The ‘magic’ in Hindustan Unilever’s Knorr Soupy Noodles and some of the ‘yum’ in Pizza Hut’s pizzas have their origin in homegrown and still anonymous enterprises, reports Rachit Vats.

business Updated: Apr 21, 2010 22:49 IST
Rachit Vats

The ‘magic’ in Hindustan Unilever’s Knorr Soupy Noodles and some of the ‘yum’ in Pizza Hut’s pizzas have their origin in homegrown and still anonymous enterprises.

For a few years now, small and medium enterprises (SMEs) have played a key role as suppliers to retailers who largely depend on private labels to drive margins. But more recently, in a reversal of roles, some major brands have also hired private label suppliers.

Retailers such as Big Bazaar, Reliance, Aditya Birla etc are targeting at least 35 per cent sales from private labels and contract out manufacturing to SMEs. Recently, HUL roped in Magic Foods India as a supplier for its Knorr Soupy Noodles in the southern market. Magic is a supplier for private labels owned by Big Bazaar, Aditya Birla, Reliance, Spencers and others. “HUL is a new client, we joined them two months back, however we have been supplying them for the last 18 months on a trial basis,” said Anita Gupta, managing director, Magic Foods India.

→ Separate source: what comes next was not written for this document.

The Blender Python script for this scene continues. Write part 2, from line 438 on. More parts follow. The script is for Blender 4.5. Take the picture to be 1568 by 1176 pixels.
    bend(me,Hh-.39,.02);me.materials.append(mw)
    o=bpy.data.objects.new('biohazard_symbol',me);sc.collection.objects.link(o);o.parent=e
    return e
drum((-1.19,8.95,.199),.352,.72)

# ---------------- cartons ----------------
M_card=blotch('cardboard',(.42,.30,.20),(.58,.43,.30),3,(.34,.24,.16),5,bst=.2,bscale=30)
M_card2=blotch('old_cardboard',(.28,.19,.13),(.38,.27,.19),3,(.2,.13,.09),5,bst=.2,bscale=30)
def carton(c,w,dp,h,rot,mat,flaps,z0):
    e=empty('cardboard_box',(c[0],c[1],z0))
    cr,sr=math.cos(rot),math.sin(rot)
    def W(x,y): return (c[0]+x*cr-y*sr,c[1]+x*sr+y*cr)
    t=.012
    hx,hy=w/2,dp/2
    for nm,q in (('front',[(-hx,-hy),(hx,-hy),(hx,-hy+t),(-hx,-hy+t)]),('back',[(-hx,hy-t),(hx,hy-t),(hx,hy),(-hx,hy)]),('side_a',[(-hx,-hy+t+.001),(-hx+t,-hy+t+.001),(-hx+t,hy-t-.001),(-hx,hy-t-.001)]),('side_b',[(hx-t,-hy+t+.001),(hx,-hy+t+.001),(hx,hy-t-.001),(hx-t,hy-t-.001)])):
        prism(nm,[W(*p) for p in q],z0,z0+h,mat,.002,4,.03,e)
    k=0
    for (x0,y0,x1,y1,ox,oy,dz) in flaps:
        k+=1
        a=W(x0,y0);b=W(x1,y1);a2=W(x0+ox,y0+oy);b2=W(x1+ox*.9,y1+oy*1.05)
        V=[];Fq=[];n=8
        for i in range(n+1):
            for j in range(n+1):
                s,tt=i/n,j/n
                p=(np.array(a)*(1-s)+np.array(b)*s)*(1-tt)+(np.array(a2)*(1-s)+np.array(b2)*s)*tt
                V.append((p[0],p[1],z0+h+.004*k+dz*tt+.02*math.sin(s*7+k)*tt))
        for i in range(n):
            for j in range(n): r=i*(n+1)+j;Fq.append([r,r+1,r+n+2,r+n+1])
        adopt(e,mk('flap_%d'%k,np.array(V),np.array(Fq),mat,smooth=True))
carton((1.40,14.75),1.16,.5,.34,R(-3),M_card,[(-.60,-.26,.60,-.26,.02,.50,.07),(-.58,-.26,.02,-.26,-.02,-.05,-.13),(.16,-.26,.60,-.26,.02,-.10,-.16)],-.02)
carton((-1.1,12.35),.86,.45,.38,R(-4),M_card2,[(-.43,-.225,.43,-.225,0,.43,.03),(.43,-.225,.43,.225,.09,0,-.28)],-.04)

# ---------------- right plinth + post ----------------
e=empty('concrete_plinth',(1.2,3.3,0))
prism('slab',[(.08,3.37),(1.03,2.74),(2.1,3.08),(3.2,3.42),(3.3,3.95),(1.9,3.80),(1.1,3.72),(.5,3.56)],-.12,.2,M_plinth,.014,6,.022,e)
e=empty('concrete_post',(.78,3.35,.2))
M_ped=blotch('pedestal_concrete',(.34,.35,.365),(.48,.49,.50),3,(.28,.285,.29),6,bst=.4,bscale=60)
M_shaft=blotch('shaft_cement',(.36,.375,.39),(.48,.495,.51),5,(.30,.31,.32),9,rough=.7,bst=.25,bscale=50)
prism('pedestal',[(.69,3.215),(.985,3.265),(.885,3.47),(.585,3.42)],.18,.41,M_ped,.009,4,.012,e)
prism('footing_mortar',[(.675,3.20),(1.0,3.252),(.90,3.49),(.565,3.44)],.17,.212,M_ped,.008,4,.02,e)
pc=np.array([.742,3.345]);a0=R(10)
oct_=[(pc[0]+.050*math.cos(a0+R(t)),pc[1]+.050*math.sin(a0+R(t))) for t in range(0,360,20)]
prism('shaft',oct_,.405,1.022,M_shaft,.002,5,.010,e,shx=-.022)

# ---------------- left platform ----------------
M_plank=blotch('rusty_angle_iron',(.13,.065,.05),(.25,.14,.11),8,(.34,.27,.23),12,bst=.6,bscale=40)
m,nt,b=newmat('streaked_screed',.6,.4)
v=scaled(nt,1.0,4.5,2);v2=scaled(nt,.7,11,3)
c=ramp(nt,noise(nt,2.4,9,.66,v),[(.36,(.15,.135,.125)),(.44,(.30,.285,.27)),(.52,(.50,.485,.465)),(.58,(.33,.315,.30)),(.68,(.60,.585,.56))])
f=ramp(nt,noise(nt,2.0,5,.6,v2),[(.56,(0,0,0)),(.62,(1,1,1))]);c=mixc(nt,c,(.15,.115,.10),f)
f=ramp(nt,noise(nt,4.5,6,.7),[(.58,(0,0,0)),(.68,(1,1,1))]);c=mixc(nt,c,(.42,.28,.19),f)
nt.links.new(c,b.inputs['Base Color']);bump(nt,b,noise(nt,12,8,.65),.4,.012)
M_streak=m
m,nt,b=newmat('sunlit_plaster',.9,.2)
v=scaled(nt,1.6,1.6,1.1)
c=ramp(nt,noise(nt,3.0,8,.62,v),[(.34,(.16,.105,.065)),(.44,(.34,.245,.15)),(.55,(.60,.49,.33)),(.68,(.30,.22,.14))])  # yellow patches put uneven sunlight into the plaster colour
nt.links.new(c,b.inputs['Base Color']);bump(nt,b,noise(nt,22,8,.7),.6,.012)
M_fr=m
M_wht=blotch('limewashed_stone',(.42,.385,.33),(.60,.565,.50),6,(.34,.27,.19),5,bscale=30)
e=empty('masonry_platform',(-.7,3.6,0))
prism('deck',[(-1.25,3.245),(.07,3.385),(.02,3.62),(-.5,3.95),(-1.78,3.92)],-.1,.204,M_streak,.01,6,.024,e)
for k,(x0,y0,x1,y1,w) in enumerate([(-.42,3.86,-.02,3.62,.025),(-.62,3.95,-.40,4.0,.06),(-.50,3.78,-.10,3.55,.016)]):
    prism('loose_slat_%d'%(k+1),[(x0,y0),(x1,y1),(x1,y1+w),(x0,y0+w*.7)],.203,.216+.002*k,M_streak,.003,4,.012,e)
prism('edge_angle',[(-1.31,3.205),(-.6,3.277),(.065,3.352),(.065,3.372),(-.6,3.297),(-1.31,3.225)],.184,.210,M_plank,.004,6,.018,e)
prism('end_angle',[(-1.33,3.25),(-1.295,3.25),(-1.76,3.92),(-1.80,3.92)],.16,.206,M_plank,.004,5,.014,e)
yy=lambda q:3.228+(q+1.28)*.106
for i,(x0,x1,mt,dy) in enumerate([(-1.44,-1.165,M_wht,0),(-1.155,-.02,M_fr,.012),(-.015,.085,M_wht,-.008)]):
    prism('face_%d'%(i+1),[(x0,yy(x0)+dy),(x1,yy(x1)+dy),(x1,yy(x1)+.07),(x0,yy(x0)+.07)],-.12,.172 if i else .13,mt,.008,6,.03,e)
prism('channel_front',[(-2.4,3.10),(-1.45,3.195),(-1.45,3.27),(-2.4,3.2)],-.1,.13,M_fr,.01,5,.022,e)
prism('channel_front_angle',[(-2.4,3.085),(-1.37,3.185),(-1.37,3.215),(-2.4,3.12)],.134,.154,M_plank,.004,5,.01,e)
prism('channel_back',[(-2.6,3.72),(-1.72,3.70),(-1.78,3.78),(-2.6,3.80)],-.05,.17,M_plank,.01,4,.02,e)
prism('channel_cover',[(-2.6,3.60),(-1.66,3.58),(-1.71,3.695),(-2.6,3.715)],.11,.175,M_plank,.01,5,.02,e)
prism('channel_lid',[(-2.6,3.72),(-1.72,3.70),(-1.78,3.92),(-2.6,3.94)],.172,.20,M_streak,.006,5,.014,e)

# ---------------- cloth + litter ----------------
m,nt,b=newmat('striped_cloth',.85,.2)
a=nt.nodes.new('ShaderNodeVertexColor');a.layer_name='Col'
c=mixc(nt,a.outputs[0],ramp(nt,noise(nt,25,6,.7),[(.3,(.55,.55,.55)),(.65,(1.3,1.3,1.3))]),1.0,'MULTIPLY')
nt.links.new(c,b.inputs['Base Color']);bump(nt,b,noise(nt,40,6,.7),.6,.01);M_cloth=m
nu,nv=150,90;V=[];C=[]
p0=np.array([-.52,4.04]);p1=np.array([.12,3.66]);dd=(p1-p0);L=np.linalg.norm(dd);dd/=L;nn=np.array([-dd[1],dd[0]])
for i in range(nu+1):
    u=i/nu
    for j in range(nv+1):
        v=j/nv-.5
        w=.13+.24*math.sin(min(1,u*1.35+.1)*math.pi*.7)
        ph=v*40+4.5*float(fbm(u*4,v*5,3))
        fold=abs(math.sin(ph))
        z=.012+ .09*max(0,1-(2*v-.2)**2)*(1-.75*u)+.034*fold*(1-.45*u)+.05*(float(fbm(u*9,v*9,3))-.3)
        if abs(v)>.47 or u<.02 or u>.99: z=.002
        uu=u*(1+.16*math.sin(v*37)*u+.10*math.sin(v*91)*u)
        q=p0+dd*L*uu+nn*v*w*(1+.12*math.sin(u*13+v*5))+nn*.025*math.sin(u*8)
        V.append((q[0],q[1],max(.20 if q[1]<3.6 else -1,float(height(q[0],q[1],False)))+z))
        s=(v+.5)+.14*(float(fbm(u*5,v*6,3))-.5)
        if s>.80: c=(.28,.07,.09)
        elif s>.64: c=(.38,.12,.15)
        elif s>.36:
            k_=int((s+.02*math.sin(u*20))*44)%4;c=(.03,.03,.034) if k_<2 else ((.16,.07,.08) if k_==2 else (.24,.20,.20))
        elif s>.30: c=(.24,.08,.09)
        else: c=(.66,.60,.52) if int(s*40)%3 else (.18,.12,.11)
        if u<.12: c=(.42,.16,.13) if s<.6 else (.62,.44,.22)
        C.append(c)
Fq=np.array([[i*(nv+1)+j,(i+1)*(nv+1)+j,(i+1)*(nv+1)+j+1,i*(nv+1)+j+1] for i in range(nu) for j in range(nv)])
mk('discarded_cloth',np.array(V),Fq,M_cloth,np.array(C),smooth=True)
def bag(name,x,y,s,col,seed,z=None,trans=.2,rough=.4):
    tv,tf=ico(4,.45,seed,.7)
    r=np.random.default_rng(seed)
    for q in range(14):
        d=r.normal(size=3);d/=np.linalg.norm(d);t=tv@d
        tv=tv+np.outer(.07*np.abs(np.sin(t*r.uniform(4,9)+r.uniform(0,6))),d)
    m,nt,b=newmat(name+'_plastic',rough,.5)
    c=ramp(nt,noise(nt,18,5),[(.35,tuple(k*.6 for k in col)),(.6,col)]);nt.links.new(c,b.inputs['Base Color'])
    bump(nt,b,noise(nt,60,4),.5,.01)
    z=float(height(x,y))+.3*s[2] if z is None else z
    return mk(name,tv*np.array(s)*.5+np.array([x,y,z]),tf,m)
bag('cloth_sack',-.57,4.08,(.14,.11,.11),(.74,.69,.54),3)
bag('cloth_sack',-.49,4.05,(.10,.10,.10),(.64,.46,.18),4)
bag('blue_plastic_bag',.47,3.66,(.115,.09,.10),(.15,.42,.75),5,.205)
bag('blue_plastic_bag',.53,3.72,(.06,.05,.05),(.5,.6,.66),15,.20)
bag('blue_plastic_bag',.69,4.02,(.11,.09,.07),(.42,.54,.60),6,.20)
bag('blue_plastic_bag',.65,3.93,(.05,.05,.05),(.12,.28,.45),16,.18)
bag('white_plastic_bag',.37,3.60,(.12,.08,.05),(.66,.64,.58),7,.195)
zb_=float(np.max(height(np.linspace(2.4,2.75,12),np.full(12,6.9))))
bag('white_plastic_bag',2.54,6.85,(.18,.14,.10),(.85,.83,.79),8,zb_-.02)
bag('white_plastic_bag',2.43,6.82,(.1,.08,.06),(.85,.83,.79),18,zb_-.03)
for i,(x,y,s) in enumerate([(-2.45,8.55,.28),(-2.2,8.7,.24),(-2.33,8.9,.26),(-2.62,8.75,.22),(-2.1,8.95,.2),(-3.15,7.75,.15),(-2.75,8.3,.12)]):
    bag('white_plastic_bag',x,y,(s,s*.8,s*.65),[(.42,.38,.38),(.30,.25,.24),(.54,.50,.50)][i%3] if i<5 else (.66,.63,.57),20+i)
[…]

Yum Brands (which operates Pizza Hut, KFC and Taco Bell), and The Global Green Company (the foods division of Avantha Group), roped in Indira Foods, which first started supplying tomato-based products to Big Bazaar, to supply tomato paste.

“Our quality is on a par with any other supplier,” said Vijay C, partner, Indira Foods.

Increasingly, companies are spending more on building brands. “We have people who have worked with companies like Marico and Coke, and are able to add value to our vendor partners in setting processes that enables them to move up,” said Devendra Chawla, head, Private Brands, Future Group.